Dans la mesure où ce biréacteur américain devrait avoir 93 % d’éléments communs avec le triréacteur DC-10, série 10, 90 % d’éléments communs avec la série 30 et 76 % avec la série 40, la mise en production pourrait débuter très rapidement. C’est ainsi que, si le feu vert était donné avant juin 1973, l’assemblage du premier avion pourrait commencer en mai 1974, la sortie d’usine en février 1975, avec vol du prototype en mars, suivi du deuxième numéro en avril ou mai. La certification et la livraison du premier appareil pourraient intervenir en septembre 1975.

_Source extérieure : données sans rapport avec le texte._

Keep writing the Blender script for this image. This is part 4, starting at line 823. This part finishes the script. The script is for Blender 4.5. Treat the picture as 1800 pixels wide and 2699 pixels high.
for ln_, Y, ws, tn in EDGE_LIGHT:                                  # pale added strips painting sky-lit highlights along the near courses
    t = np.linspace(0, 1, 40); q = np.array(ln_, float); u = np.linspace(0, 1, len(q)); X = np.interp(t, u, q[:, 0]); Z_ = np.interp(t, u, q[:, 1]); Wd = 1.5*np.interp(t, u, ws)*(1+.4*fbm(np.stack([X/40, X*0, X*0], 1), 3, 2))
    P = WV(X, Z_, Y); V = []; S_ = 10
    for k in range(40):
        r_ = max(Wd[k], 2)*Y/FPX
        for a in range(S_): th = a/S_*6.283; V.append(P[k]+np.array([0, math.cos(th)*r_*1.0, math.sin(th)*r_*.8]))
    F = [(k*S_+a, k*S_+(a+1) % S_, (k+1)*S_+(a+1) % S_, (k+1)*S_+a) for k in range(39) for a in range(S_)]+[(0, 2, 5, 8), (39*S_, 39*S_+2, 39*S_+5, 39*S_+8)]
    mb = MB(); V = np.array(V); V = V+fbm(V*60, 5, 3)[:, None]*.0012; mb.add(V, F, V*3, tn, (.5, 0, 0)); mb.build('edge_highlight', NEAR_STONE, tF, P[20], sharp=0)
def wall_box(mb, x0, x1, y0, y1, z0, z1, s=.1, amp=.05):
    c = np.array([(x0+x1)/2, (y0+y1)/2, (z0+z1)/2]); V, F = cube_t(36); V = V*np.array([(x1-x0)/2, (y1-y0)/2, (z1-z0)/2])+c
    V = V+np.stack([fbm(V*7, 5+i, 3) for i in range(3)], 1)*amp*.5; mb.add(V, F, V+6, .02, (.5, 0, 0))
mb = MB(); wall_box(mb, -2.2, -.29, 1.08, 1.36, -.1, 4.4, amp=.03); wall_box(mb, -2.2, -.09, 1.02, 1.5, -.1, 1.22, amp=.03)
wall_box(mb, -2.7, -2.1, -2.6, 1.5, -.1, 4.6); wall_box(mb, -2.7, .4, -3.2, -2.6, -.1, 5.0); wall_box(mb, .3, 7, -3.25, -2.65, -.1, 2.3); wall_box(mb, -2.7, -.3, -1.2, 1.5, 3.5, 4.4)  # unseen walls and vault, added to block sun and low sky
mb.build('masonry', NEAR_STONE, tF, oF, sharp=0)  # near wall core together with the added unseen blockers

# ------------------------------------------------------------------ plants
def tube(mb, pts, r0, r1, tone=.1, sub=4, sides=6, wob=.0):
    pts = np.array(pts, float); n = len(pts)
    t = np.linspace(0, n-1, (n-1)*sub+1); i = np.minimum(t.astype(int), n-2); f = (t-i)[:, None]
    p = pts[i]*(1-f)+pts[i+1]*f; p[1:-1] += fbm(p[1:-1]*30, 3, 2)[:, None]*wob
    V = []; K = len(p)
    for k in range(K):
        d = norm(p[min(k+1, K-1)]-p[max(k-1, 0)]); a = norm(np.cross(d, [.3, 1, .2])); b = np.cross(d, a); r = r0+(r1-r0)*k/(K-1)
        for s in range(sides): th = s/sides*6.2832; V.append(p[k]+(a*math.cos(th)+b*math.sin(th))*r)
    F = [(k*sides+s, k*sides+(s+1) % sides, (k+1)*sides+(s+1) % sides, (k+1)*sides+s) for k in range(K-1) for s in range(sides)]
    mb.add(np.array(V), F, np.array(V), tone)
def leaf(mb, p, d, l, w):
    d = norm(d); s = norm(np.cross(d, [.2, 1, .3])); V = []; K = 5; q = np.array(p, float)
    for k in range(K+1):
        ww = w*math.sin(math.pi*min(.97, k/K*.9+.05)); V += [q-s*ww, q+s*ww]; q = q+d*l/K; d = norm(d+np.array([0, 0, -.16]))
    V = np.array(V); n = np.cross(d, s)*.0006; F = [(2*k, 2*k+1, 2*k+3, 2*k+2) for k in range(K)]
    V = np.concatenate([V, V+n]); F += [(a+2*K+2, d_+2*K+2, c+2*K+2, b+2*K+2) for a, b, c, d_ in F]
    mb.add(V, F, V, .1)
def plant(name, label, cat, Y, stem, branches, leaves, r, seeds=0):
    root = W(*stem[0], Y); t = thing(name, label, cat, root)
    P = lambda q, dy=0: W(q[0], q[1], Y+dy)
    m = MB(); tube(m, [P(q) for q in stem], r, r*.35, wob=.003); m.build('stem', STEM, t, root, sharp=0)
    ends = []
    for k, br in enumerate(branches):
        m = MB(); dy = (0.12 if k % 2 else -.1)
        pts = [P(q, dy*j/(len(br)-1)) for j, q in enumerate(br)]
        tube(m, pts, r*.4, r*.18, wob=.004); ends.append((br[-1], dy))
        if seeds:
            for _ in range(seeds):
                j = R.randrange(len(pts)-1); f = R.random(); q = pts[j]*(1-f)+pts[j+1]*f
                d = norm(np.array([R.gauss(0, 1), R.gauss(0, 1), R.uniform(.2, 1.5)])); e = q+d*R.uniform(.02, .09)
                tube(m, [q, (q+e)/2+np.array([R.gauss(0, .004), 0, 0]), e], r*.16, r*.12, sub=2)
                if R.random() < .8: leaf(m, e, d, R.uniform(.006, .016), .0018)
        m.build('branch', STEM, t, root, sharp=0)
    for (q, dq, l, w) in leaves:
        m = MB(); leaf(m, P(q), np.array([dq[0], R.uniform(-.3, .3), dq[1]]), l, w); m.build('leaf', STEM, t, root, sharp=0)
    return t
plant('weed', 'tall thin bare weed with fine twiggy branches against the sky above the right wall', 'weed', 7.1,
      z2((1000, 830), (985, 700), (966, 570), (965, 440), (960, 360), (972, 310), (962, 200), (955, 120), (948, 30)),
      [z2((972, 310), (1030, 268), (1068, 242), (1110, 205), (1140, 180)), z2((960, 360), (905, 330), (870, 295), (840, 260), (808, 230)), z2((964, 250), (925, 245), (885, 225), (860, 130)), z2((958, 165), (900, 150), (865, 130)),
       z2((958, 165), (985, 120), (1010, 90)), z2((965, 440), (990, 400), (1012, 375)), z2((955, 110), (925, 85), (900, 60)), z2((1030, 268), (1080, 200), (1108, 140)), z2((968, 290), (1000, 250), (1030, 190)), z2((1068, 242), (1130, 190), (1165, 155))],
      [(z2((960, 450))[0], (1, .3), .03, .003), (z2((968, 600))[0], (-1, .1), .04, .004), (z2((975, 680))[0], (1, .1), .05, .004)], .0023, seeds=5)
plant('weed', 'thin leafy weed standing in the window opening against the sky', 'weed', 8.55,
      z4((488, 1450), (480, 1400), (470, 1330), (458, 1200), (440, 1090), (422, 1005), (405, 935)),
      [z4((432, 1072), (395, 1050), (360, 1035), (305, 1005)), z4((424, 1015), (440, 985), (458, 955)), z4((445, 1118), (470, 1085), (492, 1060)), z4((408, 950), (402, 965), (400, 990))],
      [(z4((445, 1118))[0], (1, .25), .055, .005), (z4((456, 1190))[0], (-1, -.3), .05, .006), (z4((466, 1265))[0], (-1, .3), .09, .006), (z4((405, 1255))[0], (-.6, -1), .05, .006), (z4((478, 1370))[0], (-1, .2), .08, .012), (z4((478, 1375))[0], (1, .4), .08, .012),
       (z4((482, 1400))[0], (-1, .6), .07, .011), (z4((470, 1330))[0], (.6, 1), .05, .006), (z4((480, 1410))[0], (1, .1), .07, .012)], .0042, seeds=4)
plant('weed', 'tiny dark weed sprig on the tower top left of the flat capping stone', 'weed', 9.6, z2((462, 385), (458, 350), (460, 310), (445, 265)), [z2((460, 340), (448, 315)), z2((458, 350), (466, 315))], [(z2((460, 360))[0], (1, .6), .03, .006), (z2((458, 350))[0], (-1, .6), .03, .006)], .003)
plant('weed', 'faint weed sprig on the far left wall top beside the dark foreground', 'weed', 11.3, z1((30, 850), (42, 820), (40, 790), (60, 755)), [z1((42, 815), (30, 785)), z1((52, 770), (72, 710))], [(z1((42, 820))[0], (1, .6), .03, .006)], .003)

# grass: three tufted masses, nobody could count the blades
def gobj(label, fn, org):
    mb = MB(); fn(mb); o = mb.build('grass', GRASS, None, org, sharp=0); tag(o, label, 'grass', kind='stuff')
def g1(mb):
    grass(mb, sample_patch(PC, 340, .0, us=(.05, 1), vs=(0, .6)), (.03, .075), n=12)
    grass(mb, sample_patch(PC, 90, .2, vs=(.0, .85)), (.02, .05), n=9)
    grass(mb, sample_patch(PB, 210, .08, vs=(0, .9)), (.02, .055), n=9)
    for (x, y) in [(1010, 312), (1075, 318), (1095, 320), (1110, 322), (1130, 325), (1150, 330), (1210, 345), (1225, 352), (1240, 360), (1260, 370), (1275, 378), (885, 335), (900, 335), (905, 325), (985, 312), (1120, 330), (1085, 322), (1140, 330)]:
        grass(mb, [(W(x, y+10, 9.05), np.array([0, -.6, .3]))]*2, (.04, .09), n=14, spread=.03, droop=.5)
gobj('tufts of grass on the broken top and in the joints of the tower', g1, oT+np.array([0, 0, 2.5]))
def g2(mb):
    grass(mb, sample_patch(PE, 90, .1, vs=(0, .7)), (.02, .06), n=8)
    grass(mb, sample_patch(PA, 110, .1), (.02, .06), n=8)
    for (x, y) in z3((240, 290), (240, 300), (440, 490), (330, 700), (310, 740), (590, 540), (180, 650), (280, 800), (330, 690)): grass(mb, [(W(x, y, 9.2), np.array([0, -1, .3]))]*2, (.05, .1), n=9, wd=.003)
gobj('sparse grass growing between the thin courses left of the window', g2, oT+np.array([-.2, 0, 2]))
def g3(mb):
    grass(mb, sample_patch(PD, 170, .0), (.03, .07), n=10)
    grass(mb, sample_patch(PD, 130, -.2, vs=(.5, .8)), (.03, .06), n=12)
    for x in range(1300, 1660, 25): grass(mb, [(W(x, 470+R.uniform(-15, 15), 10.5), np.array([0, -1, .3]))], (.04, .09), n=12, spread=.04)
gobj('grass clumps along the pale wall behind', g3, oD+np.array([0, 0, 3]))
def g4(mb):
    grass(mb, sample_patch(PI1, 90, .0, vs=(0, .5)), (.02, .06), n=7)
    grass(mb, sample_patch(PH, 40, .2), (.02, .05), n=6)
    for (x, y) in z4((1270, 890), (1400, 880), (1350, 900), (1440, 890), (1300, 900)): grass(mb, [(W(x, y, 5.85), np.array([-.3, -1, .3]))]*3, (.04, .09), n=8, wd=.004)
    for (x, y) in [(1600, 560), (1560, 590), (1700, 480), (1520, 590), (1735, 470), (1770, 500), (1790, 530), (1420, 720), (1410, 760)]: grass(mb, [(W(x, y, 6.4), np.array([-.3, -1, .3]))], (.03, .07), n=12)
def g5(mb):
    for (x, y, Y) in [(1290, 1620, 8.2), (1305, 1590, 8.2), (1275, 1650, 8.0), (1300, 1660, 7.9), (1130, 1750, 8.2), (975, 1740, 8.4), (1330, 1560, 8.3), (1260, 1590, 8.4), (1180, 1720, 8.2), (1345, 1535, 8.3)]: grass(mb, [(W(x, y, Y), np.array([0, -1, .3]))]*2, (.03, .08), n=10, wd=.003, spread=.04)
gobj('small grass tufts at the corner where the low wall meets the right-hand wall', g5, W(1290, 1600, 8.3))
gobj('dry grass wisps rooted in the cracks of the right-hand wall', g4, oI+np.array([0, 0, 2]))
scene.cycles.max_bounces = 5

Le planning provisoire laisse entrevoir la livraison de 4 appareils aux compagnies aériennes avant la fin de l’année 1975, et de 21 au cours du premier semestre 1976.
Si ce calendrier était tenu, suite à une décision prise au plus tard en juin 1973, le DC-10 Twin devrait arriver sur le marché mondial, un an et demi après les premières livraisons de l’Airbus A300 version B2 prévues au printemps 1974, et un an après la version B4 qui doit sortir dans les tout premiers mois de l’année 1975.
Il est à peu près certain que le DC-10 Twin aura un prix de vente très voisin de celui de l’Airbus et qu’il risque de se présenter en concurrent direct de ce biréacteur à grande capacité court/moyen-courrier.
Le marché potentiel pour ce type d’appareil jusqu’à la fin de la prochaine décennie a été évalué à plus de 1 000 avions. Les spécialistes mondiaux estiment qu’il y a suffisamment de place pour deux constructeurs. Il faut constater qu’Airbus Industrie a surtout visé le marché européen, connaissant les difficultés d’implantation en Amérique et se doutant de l’arrivée d’un concurrent américain.
Si la décision de mise en construction du DC-10 Twin est prise cet été, il sera intéressant de connaître et de suivre l’attitude des grandes compagnies européennes face à ce concurrent d’outre-Atlantique. ♦
(1) Voir notre « Chronique aéronautique » dans le numéro de mai 1973, p. 171.